* [Directions for this task] From the listing below, count the lines where the string "script" occurs. Give the number, with no other words.

■ ■ ■ ■ ■

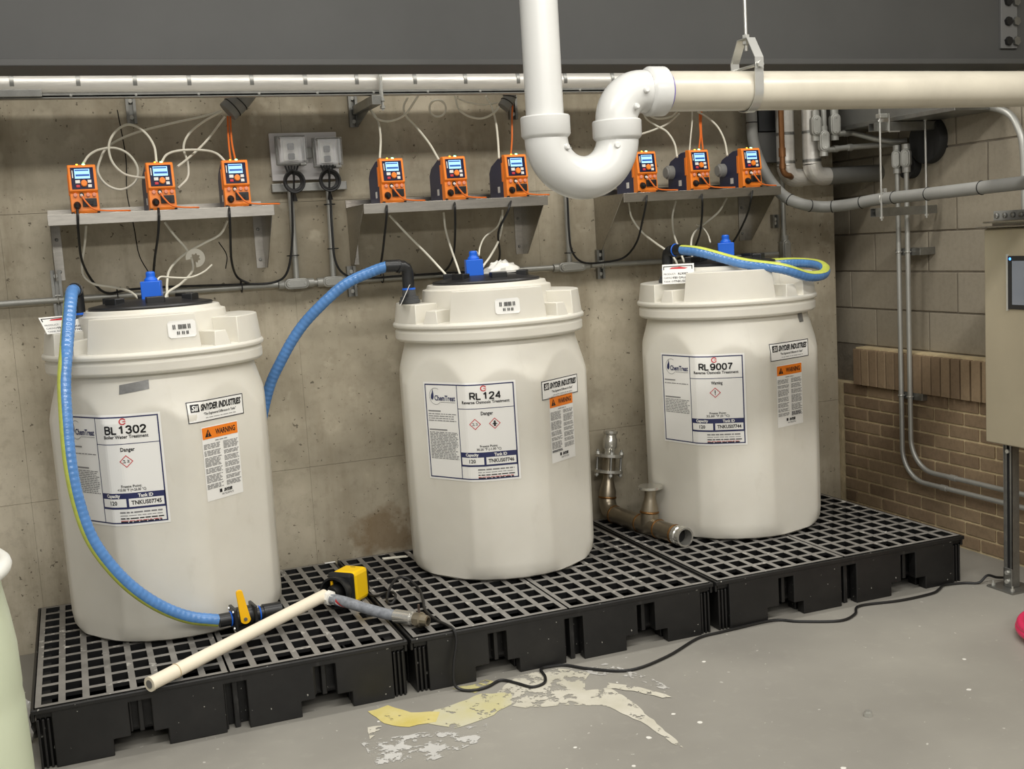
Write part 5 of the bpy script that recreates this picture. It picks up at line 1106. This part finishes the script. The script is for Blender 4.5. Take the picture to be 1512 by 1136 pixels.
# ------------------------------------------------------------------ stainless pipe assembly on the pallets
def pipe_assembly():
    t = thing('pipe_assembly', 'welded stainless pipe assembly lying between the RL124 and RL9007 tanks', 'pipe')
    z = .2165+.0445; a = Vector((2.755, .515, z)); e = Vector((2.678, 1.115, z)); d = (e-a).normalized(); r = .043
    B().tube([a+d*.06, e-d*.03], r, 24).go('main_pipe', M_SS, t)
    # grooved open end
    prof = [(r-.006, .10), (r-.006, .0), (r+.002, .0), (r+.003, .010), (r+.003, .022), (r-.002, .026), (r-.002, .034), (r+.003, .038), (r+.003, .060), (r, .064)]
    B().lathe(prof, 28, a, d).go('grooved_end', M_SSB, t, .5); B().cyl(a+d*.05, a+d*.052, r-.006, r-.006, 20).go('bore', M_DARKV, t)
    up = Vector((.14, .06, 1)).normalized(); R = .075; c0 = e-d*.03
    E = [];
    for k in range(11):
        an = k/10*PI/2; E.append(c0 + d*(R*math.sin(an)) + up*(R*(1-math.cos(an))))
    B().tube(E, r, 24).go('elbow', M_SS, t); q = E[-1]
    B().lathe([(r, 0), (r, .03), (r-.012, .075), (r-.016, .095), (r-.016, .125)], 24, q, up).go('reducer', M_SS, t, .6)
    f1 = q+up*.125
    B().lathe([(0, 0), (.072, 0), (.072, .014), (0, .014)], 28, f1, up).go('flange', M_SSB, t, .5); B().cyl(f1+up*.014, f1+up*.080, .034, .034, 20).go('spool', M_SS, t); B().lathe([(0, 0), (.072, 0), (.072, .014), (0, .014)], 28, f1+up*.080, up).go('flange', M_SSB, t, .5)
    s1 = up.orthogonal().normalized(); s2 = up.cross(s1)
    for k in range(4):
        a2 = k*PI/2+.5; p = f1+(s1*math.cos(a2)+s2*math.sin(a2))*.060; B().cyl(p-up*.022, p+up*.116, .006, .006, 8).go('stud', M_GALV, t)
        for o in (-.016, .094): B().lathe([(.0115, 0), (.0115, .012), (0, .012)], 6, p+up*o, up).go('nut', M_ZINC, t, None)
    g = f1+up*.094; B().lathe([(.026, 0), (.026, .02), (.036, .036), (.037, .072), (.030, .086), (.030, .098), (.037, .104), (.037, .116), (.028, .118), (.028, .10)], 24, g, up).go('nipple', M_SSB, t, .6)
    # branch
    m = a.lerp(e, .46); B().tube([m, m+Vector((.03, 0, 1)).normalized()*.065], [r+.001, r-.001], 24).go('tee_branch', M_SS, t)
    u2 = Vector((.10, .0, 1)).normalized(); b0 = m+Vector((.002, 0, .064)); B().lathe([(r-.001, 0), (r-.001, .02), (r-.014, .065), (r-.016, .085), (r-.013, .120)], 24, b0, u2).go('reducer', M_SS, t, .6); B().lathe([(0, 0), (.060, 0), (.060, .012), (0, .012)], 28, b0+u2*.118, u2).go('flange', M_SSB, t, .5)
    for c_, d_, rr in ((E[0], d, r), (E[-1], up, r), (m-d*.075, d, r), (m+d*.075, d, r), (b0+u2*.004, u2, r), (a+d*.075, d, r), (f1-up*.002, up, r-.016)):
        B().torus(c_, rr-.002, .006, d_, 28, 8).go('weld_bead', M_WELD, t)
pipe_assembly()

# ------------------------------------------------------------------ drum pump lying on the pallets
def drum_pump():
    t = thing('drum_pump', 'yellow and black drum pump with a long cream tube lying on the pallets', 'pump')
    ax = Vector((.715, .70, 0)).normalized(); sd = Vector((-ax.y, ax.x, 0)); c = Vector((1.168, .535, .2165+.066))
    Mx = Matrix(((ax.x, sd.x, 0, c.x), (ax.y, sd.y, 0, c.y), (0, 0, 1, c.z), (0, 0, 0, 1)))
    def bx(nm, m, *a, bev=.006, par=t):
        b = B(); b.M = Mx; return b.box(*a).go(nm, m, par, None, bev)
    bx('motor_cover', M_YEL, .02, .125, -.055, .055, -.064, .066, bev=.016); bx('adapter_plate', M_BLKP, -.012, .022, -.057, .057, -.065, .068, bev=.012); bx('rear_cap', M_BLKP, .125, .150, -.045, .045, -.05, .05, bev=.012); bx('vent_slot', M_INK, .094, .099, -.012, .012, .0655, .0664, bev=0)
    b = B(); b.M = Mx; b.lathe([(.058, -.012), (.062, -.030), (.066, -.046), (.066, -.056), (.058, -.056), (.052, -.040), (.050, -.012)], 32, (0, 0, .0), (1, 0, 0)).go('clamp_ring', M_BLKP, t, .5)
    b = B(); b.M = Mx; b.lathe([(.034, -.012), (.034, -.05), (.028, -.072), (0, -.072)], 20, (0, 0, 0), (1, 0, 0)).go('coupling', M_BLACK, t, .5)
    bx('speed_lever', M_VALY, -.045, -.036, .012, .020, .018, .046, bev=.001)
    # cream suction tube and discharge
    B().tube([(.383, -.035, .2165+.0255), (1.085, .462, .292)], .0245, 20).go('suction_tube', M_CREAM, t); B().cyl((.383, -.035, .242), (.376, -.040, .2418), .0262, .0262, 20).go('tube_foot', M_CREAM, t); B().cyl((.3755, -.0403, .2418), (.3748, -.0408, .2418), .015, .015, 16).go('inlet', mat('grey_inlet', (110, 108, 104), .6), t)
    B().torus((.47, .027, .2485), .0245, .002, Vector((.702, .497, .05)), 20, 6).go('tube_joint', mat('cream_joint', (196, 176, 140), .5), t)
    B().lathe([(.030, 0), (.030, .018), (.022, .022), (.022, .045)], 8, (1.093, .448, .286), (.6, -.8, -.15)).go('hose_barb', mat('white_nylon', (236, 234, 226), .4), t, .4)
    H = catmull([(1.105, .43, .282), (1.15, .375, .276), (1.205, .31, .262), (1.255, .245, .252), (1.30, .19, .2475)], 8)
    B().tube(H, .0215, 16).go('discharge_hose', M_BRAID, t)
    F = frames(H)
    for off, m, nm in ((0, M_REDP, 'red_tape'), (.5, M_WHITE, 'white_tape'), (.95, mat('blue_tape', (60, 84, 190), .4), 'blue_tape')):
        b = B(); prev = None
        for i in range(4, 16):
            tt, n1, n2 = F[i]; row = [b.v(H[i]+(n1*math.cos(i*.30+off+k*.16-.2)+n2*math.sin(i*.30+off+k*.16-.2))*.0221) for k in range(4)]
            if prev:
                for k in range(3): b.f([prev[k], prev[k+1], row[k+1], row[k]])
            prev = row
        b.go(nm, m, t, 1.0)
    d = Vector((.62, -.78, -.02)).normalized(); s = Vector((1.298, .192, .2475))
    B().lathe([(.0, 0), (.026, 0), (.0265, .004), (.0265, .075), (.022, .079), (.022, .088), (.0, .088)], 20, s, d).go('ferrule', M_SSB, t, .5)
    B().lathe([(.021, .088), (.026, .092), (.026, .100), (.030, .104), (.030, .122), (.024, .126), (.020, .15), (.014, .152), (.014, .12)], 12, s, d).go('brass_valve', mat('nickel_brass', (168, 158, 138), .3, .9), t, .4)
    B().box(s.x+d.x*.112-.004, s.x+d.x*.112+.004, s.y+d.y*.112-.006, s.y+d.y*.112+.006, s.z+.02, s.z+.058).go('lever', mat('dark_lever', (64, 50, 42), .45), t, None, .002)
drum_pump()
cord = [(1.262, .64, .25), (1.28, .60, .235), (1.31, .56, .222), (1.363, .523, .240), (1.375, .47, .240), (1.35, .43, .222), (1.335, .455, .224), (1.36, .52, .245), (1.41, .585, .270), (1.456, .593, .268), (1.488, .52, .235), (1.470, .40, .2225), (1.445, .30, .2225), (1.438, .227, .2225), (1.443, .131, .2225), (1.460, .05, .2225), (1.468, .0, .219), (1.470, -.018, .18), (1.450, -.030, .10), (1.442, -.045, .03), (1.463, -.06, .0075), (1.503, -.087, .0065), (1.56, -.08, .0065), (1.626, -.046, .0065), (1.665, -.10, .0065), (1.702, -.165, .0065), (1.755, -.155, .0065), (1.784, -.099, .0065), (1.80, -.02, .0065), (1.845, -.012, .0065), (1.90, -.03, .0065), (1.963, -.109, .0065), (2.091, -.2, .0065), (2.28, -.148, .0065), (2.483, -.035, .0065), (2.60, -.02, .0065), (2.676, -.015, .0065), (2.863, -.01, .0065), (2.943, -.075, .0065), (3.087, -.154, .0065), (3.19, -.12, .0065), (3.275, -.045, .0065), (3.464, -.077, .0065), (3.632, -.073, .0065), (3.70, -.045, .0065), (3.762, -.01, .0065), (3.85, -.03, .0065), (3.905, -.065, .008), (3.95, -.07, .035), (4.0, -.08, .02), (4.1, -.09, .0065)]
tag(B().tube(catmull(cord, 6), .0058, 8).go('power_cord', M_BLACK), 'long black power cord snaking from the yellow drum pump across the floor', 'cable')

# ------------------------------------------------------------------ odds and ends
t = thing('plastic_barrel', 'pale green translucent barrel at the left edge in front of the pallets', 'barrel', (-.250, -.90, .001))
B().lathe([(0, 0), (.285, 0), (.297, .02), (.300, .08), (.301, .20), (.297, .22), (.297, .24), (.302, .26), (.303, .40), (.300, .58), (.297, .60), (.299, .62), (.297, .72), (.288, .80), (.277, .87), (.280, .915), (.262, .915), (.23, .83), (0, .83)], 72).go('body', M_BARREL, t, .6)
B().torus((0, 0, .925), .286, .021, (0, 0, 1), 72, 12).go('rim', M_BRIM, t)
B().lathe([(.05, 0), (.05, .02), (.03, .024), (0, .024)], 20, (.12, .1, .83)).go('bung', M_BLKP, t, .5)
b = B(); rb = random.Random(11)
V = [[b.v((-.055+.05*i/5+rb.uniform(-.008, .008), .30+.05*math.sin(i*1.3)+rb.uniform(-.01, .01), .10+.14*j/6+rb.uniform(-.01, .01))) for j in range(7)] for i in range(6)]
for i in range(5):
    for j in range(6): b.f([V[i][j], V[i+1][j], V[i+1][j+1], V[i][j+1]])
wr_ = b.go('plastic_wrap', mat('crumpled_wrap', (196, 194, 188), .2), None, .1); sm = wr_.modifiers.new('solid', 'SOLIDIFY'); sm.thickness = .002; tag(wr_, 'crumpled clear wrap between the barrel and the pallet', 'wrap'); wr_.location.z = -.09
t = thing('coiled_hose', 'pink red hose coil on the floor at the right edge', 'hose')
Q = []
for k in range(121):
    a = k/120*4*PI; Q.append((3.765+(.262-.010*k/120)*math.cos(a+PI), -.80+(.262-.010*k/120)*math.sin(a+PI), .0165+.034*k/120))
B().tube(Q, .016, 14).go('hose', M_PINK, t)
tag(B().lathe([(0, 0), (.0145, 0), (.0145, .014), (.009, .014), (.009, .020), (.0, .020)], 6, (2.597, -.948, .0005)).go('floor_bolt', M_ZINC, None, None), 'lone bolt head standing on the grey floor', 'bolt')
t = thing('loose_strap', 'pair of white strips lying behind the RL124 tank on the grating', 'strip')
for k in range(2): B().tube([(1.49, 1.10+k*.018, .2195), (1.60, 1.075+k*.02, .2195)], .0028, 8).go('strip', M_WTUBE, t)
tag(B().box(1.235, 1.285, 1.185, 1.20, .2165, .2195).go('paper_scrap', M_WHITE, None, None, .001), 'white paper scrap at the back edge of the leftmost pallet', 'scrap')
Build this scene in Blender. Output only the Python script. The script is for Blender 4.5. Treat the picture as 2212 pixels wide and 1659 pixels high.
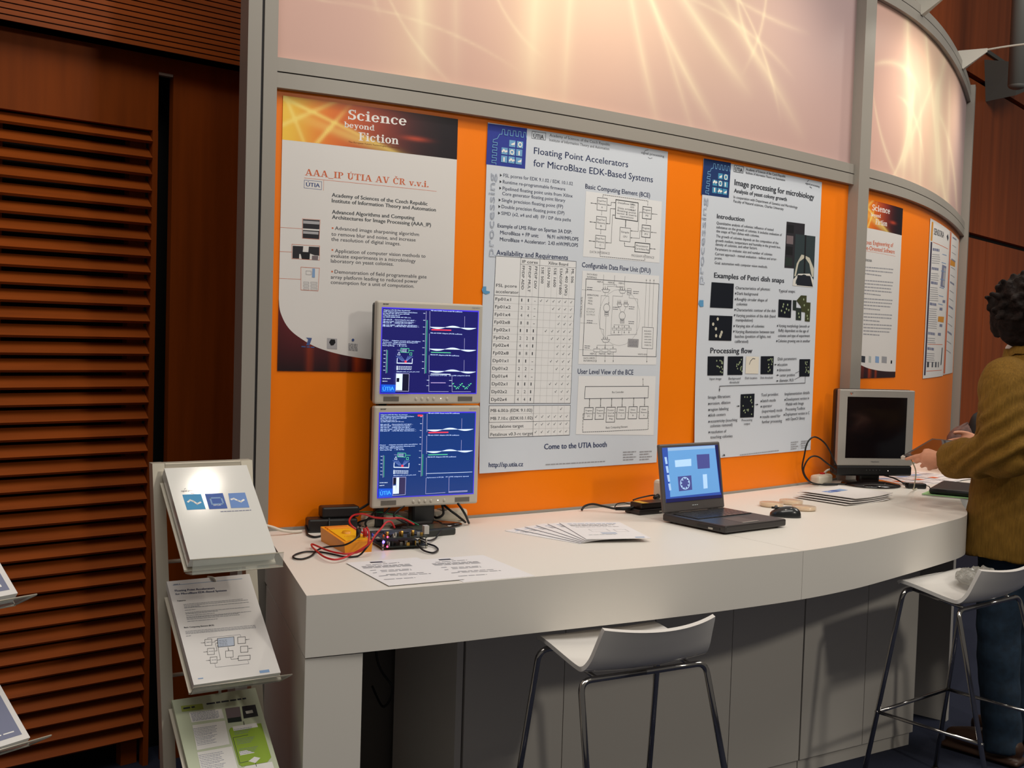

■ ■ ■ ■ ■

* [Solution for this problem] 2